EU amends GCC partnership agreement on ETS | |
Staff Writer |
The low carbon agenda drive is set to add even more pressure to the Middle East’s ship owning and chartering community with oil and gas prices at record levels, combined with heightened geopolitical volatility, and unstable costs of marine fuel.With the cost of marine fuel being so unstable, the Middle East should look to renewable energy for a sustainable future.
The European Union (EU), the second-largest trade partner to the Gulf Cooperation Council (GCC),has made amendments to incorporate maritime transport into its Emissions Trading Scheme (ETS), which requires all ships calling at EU ports, regardless of where it is flagged, to purchase carbon allowances to cover their emissions, with the charterer held primarily responsible for payments.
The carbon price as of May 24, 2022, is riding at $86 of CO2; with current estimates of 3.15 CO2 emitted per tonne of Very Low Sulphur Fuel Oil (VLSFO), charterers face additional costs of approximately EUR258 for every tonne of fuel it burns in transit to and from the EU.
There are also plans among MEPs to expand the scope of the ETS to incorporate other forms of greenhouse gases, including methane, which would generate mass uncertainty for charterers of LNG-fuelled ships with well-documented challenges when it comes to methane slip. This development could lead to uncertainties of costs for both the existing Middle Eastern oil-fuelled vessels, and the growing LNG-fuelled fleet in the region.
With both marine gasoil and its alternatives becoming increasingly regulated worldwide, charterers will need to opt for other means of reducing carbon from their shipments to spare themselves from debilitating costs. Shipowners, meanwhile, must recognise the clear business case for making lower carbon vessels available to their customers to capture this shift in demand ,especially if global economies continue to turn to the Middle East for oil products in the wake of Russian sanctions.
With shipping’s inclusion into the ETS to be activated as soon as 2023, it would not be easy for the next generation of more energy efficient vessels is not a realistic option for charterers to reduce their fuel consumption, emissions, and resulting carbon costs. Panacea solutions like hydrogen, renewable gases, and other clean fuels generate hope , but these solutions will not be available at scale in time to address the challenges of the immediate future.
The marine industry clearly requires a means to improve the efficiency of the existing fleet if it hopes to control OPEX and contribute sustainably to a low emission, low carbon future.
Wind power hardly needs to prove its credentials as the precursor to all forms of marine propulsion. A number of wind propulsion solutions, from rotor sails to kites and rigid wings, augment core engines with renewable power for proven and considerable fuel efficiency improvements for international trade vessels.
Emissions reduction potential ranges from product to product, with BAR Tech’s own patented solution leading the charge with a 30 percent curb at full-scale deployment – trimming nearly a third off the looming carbon costs for trade with the EU.

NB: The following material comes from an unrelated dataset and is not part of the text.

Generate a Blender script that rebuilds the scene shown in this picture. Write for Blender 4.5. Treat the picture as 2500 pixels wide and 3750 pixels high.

Emissions reduction technologies have a key role to play in enabling the decarbonisation of the existing fleet. Wind propulsion provides one among the best options to shipping with a renewable resource as it is free, accessible even on the most remote trade routes, and takes the edge of increasing costs for fuel both now and across the remaining lifespan of the vessel as alternative fuels mature.
As global attitudes and policy towards bunker reliance and vessel emissions change, emerging now in Europe but potentially globally as the International Maritime Organization (IMO) endeavours to keep pace, the fallout of additional financial responsibility for the Middle East’s shipping industry will remain under control as long as investment into decarbonising technology remains a priority.